DEFINITION of Batch Credit Card Processing

Batch credit card processing is the practice of a merchant processing all of its authorized credit card transactions for the day after the close of business or at a time determined by the credit card processor. Credit card batch processing is the merchant’s second step toward getting paid for its customers’ credit card transactions. The merchant sends the authorization codes for every credit card transaction to its payment processor, and the processor categorizes the transactions by the bank that issued each customer’s credit card. Each of those banks then remits the payments to the merchant in a step called settlement.

BREAKING DOWN Batch Credit Card Processing

The merchant’s first step towards getting paid for a customer’s credit card purchase is the authorization step. Authorization occurs at the time of purchase, when the customer’s credit card information and transaction amount gets sent to the card issuer to verify that the card is legitimate, has not been reported as stolen, and has enough available credit to make the purchase. After the close of business, the merchant transmits the day’s worth of credit card transactions to the bank.

Why Batch Credit Card Processing Is Implemented

The bank subtracts a fee for its role in the process, makes sure the merchant gets paid for the transactions in that batch, and lets each customer’s credit card issuer know that the merchant has been paid so the issuer can post the transaction to the cardholder's account. The same process applies when a merchant issues a consumer a refund for a previous credit card transaction.

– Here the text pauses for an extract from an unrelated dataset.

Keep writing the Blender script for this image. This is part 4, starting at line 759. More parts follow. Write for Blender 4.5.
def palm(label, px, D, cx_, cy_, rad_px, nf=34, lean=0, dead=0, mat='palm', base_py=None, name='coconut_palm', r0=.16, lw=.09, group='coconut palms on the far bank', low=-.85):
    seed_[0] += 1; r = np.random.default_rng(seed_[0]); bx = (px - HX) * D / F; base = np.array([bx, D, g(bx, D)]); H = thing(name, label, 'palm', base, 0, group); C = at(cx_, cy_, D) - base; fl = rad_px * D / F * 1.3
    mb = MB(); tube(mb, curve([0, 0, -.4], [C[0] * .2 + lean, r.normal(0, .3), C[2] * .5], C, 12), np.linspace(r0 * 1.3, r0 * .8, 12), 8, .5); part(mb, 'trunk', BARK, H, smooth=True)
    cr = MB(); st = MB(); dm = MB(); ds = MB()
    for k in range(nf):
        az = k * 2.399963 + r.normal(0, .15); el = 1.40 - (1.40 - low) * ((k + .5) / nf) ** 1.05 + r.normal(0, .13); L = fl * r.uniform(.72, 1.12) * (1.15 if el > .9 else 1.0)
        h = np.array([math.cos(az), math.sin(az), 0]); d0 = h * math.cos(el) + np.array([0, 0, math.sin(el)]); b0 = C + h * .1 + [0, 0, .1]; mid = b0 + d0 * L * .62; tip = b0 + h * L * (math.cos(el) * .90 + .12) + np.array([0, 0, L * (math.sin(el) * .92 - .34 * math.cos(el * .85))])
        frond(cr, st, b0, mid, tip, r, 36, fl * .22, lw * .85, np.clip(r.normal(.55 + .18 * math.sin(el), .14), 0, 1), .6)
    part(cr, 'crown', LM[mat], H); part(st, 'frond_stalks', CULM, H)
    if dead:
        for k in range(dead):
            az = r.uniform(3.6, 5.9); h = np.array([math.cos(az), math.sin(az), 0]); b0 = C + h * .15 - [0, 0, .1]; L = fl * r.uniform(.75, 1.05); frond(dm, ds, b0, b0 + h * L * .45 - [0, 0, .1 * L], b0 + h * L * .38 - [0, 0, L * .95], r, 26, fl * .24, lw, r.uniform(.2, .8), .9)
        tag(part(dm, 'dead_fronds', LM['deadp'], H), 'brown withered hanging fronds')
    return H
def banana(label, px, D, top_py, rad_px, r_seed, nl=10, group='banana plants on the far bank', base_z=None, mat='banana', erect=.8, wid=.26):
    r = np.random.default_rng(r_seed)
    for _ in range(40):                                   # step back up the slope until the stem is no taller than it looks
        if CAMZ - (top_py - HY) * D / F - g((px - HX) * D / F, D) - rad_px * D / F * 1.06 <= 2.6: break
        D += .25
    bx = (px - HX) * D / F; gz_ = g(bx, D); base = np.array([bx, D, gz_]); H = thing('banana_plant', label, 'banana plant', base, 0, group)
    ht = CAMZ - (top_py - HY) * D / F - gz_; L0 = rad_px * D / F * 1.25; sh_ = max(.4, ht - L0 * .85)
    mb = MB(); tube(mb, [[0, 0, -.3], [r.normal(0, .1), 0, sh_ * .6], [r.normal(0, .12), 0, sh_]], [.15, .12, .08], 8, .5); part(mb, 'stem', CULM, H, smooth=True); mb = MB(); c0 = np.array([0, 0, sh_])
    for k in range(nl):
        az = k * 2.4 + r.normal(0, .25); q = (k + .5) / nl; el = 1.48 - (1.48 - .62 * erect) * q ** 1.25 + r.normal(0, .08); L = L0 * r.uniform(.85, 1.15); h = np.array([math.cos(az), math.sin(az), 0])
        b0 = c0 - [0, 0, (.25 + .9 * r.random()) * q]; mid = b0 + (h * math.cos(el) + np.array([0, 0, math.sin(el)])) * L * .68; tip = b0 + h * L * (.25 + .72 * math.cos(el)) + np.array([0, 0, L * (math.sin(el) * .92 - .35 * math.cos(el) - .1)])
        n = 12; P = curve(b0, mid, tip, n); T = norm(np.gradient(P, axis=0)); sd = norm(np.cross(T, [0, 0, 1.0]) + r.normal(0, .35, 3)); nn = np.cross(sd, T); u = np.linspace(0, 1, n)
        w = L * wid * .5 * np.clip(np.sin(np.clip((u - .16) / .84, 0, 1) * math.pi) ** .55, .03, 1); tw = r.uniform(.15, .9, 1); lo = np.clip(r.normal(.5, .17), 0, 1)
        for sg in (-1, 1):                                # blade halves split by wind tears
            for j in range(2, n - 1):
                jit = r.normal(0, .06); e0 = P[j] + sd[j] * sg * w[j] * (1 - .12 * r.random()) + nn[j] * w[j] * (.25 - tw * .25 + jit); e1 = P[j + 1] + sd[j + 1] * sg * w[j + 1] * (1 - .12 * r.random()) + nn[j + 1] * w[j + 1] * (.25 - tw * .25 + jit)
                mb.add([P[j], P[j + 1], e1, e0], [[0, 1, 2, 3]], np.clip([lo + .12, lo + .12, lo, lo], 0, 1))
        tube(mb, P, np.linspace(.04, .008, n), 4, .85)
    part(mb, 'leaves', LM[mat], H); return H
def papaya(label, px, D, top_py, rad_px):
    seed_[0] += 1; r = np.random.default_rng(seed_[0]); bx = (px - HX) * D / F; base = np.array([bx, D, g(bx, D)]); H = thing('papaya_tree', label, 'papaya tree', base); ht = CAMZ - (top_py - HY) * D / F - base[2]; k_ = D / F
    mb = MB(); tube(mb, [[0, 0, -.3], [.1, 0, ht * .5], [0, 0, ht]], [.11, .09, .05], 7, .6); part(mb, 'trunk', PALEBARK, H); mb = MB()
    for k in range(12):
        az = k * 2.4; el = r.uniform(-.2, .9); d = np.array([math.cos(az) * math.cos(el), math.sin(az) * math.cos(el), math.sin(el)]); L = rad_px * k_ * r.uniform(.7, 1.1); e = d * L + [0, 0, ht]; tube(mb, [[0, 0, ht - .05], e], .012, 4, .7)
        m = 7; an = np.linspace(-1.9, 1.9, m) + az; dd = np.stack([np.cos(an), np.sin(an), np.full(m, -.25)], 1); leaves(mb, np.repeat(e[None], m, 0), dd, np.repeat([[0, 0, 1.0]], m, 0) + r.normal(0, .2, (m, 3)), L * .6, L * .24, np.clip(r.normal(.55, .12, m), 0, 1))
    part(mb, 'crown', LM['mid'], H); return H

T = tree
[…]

It may take two to three days for the merchant to actually receive the funds for a batch, and it may take the same amount of time for the transactions to post to consumers’ accounts.

A merchant can set up credit card batching to happen automatically at the same time each day. Credit card batching can be done more often than once a day, but there is a fee for each batching request, so merchants tend to process batches once a day to minimize their fees. Due to the fees that credit card processors charge, sending the entirety of the day’s transactions in one batch eliminates the individual charges that would be applied if each transaction was sent separately.

There are tradeoffs in using batch credit card processing. Given that this is part of a two-step process, with the clearing message for the transaction is not sent until the batch is transmitted. With real-time processing, the information to clear the transaction, including the final payment amount, is sent in one message.